— Requirements —
Locate the line that contains "Keep writing the" and the line that contains "b.build('portafilter', M['black_plastic'], t)". Copy both of them exactly, together with every line between them, and no others.

Items from a data source:
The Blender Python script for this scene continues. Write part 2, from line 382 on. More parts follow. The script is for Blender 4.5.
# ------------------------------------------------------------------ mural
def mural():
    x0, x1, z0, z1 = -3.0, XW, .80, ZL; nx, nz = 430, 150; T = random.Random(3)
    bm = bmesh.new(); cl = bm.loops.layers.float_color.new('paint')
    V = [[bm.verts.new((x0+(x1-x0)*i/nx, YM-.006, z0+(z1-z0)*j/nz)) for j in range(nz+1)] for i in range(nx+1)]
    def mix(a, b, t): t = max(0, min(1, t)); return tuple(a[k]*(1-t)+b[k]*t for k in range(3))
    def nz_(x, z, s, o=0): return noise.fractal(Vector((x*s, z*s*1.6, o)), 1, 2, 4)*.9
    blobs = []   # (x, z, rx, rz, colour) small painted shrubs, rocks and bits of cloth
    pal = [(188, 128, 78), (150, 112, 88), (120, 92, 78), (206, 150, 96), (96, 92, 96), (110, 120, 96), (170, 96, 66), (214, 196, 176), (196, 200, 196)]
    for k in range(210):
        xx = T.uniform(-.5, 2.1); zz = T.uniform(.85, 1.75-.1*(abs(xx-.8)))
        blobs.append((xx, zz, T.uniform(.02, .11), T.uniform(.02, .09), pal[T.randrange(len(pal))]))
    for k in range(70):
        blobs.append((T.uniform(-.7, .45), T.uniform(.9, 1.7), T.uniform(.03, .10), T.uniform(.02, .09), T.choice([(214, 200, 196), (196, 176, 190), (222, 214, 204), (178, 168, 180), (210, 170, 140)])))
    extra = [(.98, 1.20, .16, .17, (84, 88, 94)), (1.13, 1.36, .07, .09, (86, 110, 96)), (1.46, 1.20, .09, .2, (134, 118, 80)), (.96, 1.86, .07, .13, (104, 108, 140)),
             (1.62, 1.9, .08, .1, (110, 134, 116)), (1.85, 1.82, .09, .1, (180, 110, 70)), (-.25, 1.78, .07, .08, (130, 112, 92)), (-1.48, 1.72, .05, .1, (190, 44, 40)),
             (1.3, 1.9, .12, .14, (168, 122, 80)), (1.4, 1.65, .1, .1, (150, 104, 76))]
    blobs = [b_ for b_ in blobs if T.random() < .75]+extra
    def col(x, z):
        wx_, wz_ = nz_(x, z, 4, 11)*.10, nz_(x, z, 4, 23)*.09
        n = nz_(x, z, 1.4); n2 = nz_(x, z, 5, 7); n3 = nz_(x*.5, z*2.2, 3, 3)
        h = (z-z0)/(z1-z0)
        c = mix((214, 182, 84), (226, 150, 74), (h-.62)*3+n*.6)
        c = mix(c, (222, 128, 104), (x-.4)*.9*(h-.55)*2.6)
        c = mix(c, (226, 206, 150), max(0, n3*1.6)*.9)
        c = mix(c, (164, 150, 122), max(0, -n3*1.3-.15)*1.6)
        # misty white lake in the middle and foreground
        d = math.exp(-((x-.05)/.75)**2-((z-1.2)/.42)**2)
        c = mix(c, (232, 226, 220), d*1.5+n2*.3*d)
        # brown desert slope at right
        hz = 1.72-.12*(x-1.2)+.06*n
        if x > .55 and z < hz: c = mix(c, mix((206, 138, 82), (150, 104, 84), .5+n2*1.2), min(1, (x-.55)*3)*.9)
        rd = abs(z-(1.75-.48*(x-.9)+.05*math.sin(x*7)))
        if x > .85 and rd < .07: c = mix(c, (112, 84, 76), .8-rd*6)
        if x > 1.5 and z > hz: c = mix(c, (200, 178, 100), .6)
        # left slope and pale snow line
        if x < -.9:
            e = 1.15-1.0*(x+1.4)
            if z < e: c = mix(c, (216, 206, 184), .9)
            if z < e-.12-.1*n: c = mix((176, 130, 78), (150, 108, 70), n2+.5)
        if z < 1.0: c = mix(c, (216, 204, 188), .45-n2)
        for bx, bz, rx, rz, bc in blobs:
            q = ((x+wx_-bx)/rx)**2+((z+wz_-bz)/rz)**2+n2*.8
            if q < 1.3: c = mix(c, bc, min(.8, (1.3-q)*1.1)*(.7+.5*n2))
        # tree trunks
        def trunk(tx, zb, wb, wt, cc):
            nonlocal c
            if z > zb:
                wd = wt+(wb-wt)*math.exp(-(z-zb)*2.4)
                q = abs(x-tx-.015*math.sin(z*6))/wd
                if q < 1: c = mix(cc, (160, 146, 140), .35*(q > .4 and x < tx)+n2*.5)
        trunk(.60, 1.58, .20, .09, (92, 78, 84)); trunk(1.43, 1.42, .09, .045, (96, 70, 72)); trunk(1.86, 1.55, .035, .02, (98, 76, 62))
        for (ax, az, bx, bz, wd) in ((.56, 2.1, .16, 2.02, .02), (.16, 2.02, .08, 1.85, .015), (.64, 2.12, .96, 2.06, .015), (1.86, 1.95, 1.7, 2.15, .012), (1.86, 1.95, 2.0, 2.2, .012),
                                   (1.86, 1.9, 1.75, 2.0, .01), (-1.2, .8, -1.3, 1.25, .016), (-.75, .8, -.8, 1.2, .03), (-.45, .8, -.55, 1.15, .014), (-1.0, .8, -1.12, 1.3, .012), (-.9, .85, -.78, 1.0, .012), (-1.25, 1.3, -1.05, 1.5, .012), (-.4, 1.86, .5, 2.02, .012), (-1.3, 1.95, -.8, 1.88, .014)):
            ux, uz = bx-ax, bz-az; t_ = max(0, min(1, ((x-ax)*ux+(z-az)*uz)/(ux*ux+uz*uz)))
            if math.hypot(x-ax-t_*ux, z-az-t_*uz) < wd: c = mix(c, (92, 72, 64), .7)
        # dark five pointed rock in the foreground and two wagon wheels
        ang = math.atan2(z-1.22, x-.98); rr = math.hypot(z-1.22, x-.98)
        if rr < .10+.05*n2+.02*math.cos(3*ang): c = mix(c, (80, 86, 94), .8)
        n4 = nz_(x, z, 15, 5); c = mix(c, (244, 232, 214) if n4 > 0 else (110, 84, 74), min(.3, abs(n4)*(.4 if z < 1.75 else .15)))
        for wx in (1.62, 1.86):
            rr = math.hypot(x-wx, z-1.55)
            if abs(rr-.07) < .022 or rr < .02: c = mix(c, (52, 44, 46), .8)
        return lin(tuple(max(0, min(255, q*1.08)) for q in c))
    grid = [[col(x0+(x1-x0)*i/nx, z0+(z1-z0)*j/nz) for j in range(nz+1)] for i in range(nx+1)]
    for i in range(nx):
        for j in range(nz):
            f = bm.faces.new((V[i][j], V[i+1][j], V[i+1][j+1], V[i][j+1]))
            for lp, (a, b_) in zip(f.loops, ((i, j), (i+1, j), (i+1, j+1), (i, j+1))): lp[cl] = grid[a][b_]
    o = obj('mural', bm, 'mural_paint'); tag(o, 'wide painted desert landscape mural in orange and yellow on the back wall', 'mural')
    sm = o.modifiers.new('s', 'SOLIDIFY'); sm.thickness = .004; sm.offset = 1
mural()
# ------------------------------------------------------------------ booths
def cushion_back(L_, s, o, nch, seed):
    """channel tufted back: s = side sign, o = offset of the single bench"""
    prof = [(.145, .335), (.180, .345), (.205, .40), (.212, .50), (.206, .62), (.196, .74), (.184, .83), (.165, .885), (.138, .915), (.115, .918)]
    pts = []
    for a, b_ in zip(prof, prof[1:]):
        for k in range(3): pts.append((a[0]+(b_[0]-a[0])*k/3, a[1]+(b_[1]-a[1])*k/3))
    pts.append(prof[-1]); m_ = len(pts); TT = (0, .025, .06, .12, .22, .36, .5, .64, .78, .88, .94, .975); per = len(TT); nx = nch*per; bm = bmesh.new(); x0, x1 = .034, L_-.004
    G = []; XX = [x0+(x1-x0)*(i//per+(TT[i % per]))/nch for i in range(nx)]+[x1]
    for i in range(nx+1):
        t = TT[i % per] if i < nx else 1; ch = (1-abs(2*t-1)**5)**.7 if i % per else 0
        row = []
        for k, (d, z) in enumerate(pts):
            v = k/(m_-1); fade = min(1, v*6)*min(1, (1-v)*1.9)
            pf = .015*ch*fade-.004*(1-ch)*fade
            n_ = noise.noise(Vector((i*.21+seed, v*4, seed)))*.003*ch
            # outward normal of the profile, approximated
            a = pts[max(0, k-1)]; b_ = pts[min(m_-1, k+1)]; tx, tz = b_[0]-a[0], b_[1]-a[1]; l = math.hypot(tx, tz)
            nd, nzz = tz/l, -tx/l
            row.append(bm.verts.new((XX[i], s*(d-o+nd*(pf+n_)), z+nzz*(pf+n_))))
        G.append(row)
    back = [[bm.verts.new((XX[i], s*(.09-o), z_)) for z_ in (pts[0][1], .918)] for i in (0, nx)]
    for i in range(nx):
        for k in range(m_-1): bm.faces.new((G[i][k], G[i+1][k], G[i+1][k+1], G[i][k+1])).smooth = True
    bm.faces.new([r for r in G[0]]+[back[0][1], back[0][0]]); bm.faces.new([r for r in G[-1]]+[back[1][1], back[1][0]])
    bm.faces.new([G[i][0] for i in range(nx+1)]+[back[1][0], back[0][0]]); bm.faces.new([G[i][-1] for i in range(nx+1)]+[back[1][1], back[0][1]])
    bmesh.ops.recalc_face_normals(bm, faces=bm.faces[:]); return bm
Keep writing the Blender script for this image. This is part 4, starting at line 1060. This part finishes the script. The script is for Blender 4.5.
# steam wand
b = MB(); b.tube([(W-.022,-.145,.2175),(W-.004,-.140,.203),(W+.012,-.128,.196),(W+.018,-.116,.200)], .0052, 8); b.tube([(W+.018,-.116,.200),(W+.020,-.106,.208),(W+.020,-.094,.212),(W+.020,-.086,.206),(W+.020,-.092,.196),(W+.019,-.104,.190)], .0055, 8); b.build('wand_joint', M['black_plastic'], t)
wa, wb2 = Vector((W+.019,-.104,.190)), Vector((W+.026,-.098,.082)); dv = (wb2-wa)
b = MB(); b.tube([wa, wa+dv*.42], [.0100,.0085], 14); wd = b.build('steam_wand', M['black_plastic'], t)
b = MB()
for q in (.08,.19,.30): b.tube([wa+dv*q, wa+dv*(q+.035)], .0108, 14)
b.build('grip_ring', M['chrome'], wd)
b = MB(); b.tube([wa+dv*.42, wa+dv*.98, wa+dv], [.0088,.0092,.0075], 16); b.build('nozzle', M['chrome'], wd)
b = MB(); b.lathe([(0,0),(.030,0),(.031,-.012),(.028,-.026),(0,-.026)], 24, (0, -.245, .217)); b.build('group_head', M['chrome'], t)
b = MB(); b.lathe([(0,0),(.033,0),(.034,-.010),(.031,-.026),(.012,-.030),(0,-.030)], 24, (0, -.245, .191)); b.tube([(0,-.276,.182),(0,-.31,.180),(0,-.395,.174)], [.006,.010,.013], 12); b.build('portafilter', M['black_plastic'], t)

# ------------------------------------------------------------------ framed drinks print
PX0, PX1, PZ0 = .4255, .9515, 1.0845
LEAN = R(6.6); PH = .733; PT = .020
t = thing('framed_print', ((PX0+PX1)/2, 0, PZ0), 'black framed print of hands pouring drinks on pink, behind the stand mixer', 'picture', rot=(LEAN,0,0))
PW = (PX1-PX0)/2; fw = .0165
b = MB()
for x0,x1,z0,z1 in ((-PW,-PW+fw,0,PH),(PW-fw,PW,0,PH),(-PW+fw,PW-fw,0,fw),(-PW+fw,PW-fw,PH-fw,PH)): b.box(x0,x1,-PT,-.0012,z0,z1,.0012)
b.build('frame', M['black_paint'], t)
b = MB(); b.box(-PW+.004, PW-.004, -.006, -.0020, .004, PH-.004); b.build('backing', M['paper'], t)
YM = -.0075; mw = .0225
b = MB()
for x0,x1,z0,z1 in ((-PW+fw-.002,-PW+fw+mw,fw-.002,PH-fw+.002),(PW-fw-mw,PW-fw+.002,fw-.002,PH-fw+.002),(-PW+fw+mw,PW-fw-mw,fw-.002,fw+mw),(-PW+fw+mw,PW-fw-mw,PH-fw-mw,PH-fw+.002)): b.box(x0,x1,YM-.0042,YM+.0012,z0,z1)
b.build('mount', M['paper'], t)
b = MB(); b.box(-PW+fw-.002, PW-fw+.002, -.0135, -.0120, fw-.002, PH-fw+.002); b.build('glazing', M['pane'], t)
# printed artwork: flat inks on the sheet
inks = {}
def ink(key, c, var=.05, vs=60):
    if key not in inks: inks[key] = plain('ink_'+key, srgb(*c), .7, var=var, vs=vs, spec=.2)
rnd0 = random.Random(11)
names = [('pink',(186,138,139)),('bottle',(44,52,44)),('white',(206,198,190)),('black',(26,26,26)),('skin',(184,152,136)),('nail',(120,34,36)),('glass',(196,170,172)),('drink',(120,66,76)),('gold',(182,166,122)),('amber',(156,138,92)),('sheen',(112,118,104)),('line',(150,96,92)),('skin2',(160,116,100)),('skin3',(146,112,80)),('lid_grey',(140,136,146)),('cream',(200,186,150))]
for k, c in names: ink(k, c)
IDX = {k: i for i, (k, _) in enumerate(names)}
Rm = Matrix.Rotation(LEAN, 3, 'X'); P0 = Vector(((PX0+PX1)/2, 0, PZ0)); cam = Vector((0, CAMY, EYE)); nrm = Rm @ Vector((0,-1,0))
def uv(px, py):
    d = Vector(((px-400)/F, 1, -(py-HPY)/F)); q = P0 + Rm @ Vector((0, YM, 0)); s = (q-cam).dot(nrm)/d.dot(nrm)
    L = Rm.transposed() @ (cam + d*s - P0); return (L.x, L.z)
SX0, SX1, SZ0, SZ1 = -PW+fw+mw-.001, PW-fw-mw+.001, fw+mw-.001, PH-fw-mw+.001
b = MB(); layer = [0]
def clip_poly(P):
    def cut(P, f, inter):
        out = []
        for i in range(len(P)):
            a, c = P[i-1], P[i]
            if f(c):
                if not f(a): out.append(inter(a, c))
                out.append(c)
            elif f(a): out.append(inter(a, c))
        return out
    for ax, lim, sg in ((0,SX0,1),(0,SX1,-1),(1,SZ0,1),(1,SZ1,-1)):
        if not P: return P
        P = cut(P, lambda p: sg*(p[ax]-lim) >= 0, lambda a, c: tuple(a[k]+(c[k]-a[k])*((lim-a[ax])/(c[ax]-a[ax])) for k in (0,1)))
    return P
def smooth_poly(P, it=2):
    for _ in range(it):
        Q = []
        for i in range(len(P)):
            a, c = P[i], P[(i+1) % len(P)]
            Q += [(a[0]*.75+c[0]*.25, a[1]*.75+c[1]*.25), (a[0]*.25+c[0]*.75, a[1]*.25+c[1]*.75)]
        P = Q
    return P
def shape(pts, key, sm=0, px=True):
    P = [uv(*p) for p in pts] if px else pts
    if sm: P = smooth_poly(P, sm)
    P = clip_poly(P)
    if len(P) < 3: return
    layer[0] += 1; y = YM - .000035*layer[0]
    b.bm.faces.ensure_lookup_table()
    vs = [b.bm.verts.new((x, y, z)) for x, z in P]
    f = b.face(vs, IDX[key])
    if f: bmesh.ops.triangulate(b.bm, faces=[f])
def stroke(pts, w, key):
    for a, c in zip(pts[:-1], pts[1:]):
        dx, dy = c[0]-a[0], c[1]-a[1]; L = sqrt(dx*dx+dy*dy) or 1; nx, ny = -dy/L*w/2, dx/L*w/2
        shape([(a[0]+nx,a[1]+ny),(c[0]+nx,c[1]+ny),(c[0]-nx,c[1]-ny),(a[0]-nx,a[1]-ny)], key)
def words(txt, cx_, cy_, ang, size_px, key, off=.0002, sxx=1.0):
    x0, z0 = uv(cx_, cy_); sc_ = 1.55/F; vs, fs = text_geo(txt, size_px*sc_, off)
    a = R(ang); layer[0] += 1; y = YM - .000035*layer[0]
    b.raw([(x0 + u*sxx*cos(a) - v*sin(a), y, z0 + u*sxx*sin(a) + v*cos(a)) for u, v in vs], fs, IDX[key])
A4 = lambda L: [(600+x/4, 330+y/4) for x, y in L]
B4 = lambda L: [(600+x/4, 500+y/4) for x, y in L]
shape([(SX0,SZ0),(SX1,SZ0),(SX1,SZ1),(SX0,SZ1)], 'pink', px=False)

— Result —
Keep writing the Blender script for this image. This is part 4, starting at line 1060. This part finishes the script. The script is for Blender 4.5.
# steam wand
b = MB(); b.tube([(W-.022,-.145,.2175),(W-.004,-.140,.203),(W+.012,-.128,.196),(W+.018,-.116,.200)], .0052, 8); b.tube([(W+.018,-.116,.200),(W+.020,-.106,.208),(W+.020,-.094,.212),(W+.020,-.086,.206),(W+.020,-.092,.196),(W+.019,-.104,.190)], .0055, 8); b.build('wand_joint', M['black_plastic'], t)
wa, wb2 = Vector((W+.019,-.104,.190)), Vector((W+.026,-.098,.082)); dv = (wb2-wa)
b = MB(); b.tube([wa, wa+dv*.42], [.0100,.0085], 14); wd = b.build('steam_wand', M['black_plastic'], t)
b = MB()
for q in (.08,.19,.30): b.tube([wa+dv*q, wa+dv*(q+.035)], .0108, 14)
b.build('grip_ring', M['chrome'], wd)
b = MB(); b.tube([wa+dv*.42, wa+dv*.98, wa+dv], [.0088,.0092,.0075], 16); b.build('nozzle', M['chrome'], wd)
b = MB(); b.lathe([(0,0),(.030,0),(.031,-.012),(.028,-.026),(0,-.026)], 24, (0, -.245, .217)); b.build('group_head', M['chrome'], t)
b = MB(); b.lathe([(0,0),(.033,0),(.034,-.010),(.031,-.026),(.012,-.030),(0,-.030)], 24, (0, -.245, .191)); b.tube([(0,-.276,.182),(0,-.31,.180),(0,-.395,.174)], [.006,.010,.013], 12); b.build('portafilter', M['black_plastic'], t)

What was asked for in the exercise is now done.